A school board in South Carolina has launched a pilot program to get rid of snow days and instead have students work from home when the weather turns treacherous. Beyond depriving schoolkids of the joys of weather-enforced truancy, the plan will exacerbate the region's digital divide for student who don't have internet access at home.
Anderson County School District Five will be the first region to participate in the pilot program this upcoming school year.

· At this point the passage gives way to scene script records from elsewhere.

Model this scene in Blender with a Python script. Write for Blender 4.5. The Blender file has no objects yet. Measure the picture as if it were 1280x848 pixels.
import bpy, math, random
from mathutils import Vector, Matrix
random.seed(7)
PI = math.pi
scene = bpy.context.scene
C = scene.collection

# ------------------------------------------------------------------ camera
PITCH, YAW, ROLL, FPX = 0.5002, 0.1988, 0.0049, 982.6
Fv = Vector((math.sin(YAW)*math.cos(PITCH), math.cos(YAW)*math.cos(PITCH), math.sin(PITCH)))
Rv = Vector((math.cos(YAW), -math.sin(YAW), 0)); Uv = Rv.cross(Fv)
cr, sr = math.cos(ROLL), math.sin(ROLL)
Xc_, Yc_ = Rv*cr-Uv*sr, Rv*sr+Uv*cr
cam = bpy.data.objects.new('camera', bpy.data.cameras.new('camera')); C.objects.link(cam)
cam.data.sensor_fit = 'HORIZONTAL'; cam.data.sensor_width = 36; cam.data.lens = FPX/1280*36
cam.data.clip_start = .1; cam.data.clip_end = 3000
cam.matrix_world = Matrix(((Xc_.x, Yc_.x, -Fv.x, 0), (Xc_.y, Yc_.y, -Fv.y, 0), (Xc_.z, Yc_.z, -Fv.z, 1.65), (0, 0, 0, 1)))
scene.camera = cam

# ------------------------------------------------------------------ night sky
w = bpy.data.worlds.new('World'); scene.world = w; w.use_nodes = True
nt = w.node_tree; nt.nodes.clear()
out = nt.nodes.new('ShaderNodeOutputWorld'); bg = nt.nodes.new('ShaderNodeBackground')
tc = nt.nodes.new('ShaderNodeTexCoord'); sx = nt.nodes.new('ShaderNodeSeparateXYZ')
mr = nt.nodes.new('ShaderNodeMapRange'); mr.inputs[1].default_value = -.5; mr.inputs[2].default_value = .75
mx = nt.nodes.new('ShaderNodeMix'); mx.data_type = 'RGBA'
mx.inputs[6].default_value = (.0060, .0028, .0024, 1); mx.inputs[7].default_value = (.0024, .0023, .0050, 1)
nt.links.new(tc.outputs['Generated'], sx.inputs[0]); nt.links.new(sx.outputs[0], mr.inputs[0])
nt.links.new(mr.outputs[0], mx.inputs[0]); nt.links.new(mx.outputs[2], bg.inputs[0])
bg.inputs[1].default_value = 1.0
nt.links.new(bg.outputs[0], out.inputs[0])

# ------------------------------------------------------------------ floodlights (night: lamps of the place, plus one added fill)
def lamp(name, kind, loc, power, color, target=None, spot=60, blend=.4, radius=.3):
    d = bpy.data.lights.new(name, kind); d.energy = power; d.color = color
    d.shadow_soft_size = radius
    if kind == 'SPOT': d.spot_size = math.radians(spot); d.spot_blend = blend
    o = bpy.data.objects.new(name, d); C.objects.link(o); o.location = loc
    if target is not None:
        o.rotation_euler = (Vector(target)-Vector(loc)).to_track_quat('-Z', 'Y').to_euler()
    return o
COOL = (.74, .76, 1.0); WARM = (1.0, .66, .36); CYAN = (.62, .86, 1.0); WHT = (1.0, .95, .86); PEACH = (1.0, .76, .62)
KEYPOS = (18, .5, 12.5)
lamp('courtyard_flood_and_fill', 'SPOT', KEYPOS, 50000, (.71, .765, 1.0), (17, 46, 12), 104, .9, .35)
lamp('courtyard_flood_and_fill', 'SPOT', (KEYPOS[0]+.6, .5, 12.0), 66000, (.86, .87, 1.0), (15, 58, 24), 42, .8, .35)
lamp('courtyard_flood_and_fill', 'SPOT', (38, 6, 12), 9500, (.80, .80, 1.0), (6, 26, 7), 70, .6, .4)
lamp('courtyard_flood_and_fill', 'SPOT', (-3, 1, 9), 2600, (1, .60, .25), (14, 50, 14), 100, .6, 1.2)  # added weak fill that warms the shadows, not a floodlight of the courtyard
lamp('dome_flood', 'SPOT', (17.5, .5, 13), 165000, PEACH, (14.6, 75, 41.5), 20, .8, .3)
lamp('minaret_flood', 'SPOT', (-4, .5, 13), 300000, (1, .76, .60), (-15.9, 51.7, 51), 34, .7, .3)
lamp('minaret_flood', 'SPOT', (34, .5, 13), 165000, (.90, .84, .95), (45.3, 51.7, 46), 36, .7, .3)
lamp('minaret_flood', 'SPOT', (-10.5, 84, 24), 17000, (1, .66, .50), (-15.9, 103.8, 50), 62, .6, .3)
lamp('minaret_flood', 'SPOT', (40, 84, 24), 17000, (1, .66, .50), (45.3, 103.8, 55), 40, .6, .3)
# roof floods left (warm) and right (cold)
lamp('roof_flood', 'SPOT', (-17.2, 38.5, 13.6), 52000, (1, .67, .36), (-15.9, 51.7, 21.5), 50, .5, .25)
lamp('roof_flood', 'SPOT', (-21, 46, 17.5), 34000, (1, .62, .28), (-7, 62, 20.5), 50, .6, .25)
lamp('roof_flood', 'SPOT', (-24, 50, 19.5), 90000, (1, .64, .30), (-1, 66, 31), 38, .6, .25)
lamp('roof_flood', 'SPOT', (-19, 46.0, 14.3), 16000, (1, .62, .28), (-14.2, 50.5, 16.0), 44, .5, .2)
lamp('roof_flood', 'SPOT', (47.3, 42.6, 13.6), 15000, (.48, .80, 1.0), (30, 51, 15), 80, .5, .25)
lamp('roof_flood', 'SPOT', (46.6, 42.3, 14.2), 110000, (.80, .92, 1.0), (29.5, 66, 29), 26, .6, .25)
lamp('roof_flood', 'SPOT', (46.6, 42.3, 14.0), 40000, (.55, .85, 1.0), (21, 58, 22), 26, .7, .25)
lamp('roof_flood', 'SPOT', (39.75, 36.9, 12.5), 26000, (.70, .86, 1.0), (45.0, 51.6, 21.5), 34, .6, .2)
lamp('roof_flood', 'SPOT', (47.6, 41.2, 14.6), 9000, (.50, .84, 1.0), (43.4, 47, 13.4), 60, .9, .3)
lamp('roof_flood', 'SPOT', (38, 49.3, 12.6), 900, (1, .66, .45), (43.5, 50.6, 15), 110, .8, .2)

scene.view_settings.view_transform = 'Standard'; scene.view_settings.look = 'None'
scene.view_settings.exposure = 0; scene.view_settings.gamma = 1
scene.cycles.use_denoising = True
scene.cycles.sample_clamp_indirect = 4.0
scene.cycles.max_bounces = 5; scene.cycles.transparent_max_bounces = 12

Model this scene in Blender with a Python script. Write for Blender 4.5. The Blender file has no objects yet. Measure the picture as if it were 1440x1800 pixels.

In the past, Anderson County had makeup days tacked on to the end of the school year in lieu of days missed due to bad weather, but most kids ended up just skipping them, according to a local news report.
Students from grades 3 through 12 in the school board are already given Chromebooks to use at home, so in the event of a snow day or other inclement weather that causes a shutdown, kids will be expected to log on from home, communicate with teachers, and complete assignments.
Source: MotherBoard
(Score: 3, Insightful) by Anonymous Coward on Saturday August 04 2018, @06:23PM (2 children)
What? Giving kids junkware from privacy-hostile companies like Google won't improve our school system? Impossible! Everything must be proprietary, and everything must be In the Cloud. That will surely solve the problem of schools not being able to educate children about anything more advanced than the absolute basics.
(Score: 2) by Gaaark on Saturday August 04 2018, @06:54PM (1 child)
And the absolute basics isn't being taught sometimes and they still get passed through.
But now they'll know how to suck the Google teat and the Microsoft teat will maybe dry up?
--- Please remind me if I haven't been civil to you: I'm channeling MDC. ---Gaaark 2.0 ---
(Score: 1, Funny) by Anonymous Coward on Saturday August 04 2018, @07:35PM
There's an easy solution to all of this, and it's that we need more easily-quantifiable, cheap, and standardized multiple choice tests that test almost entirely for rote memorization. That will appease the masses.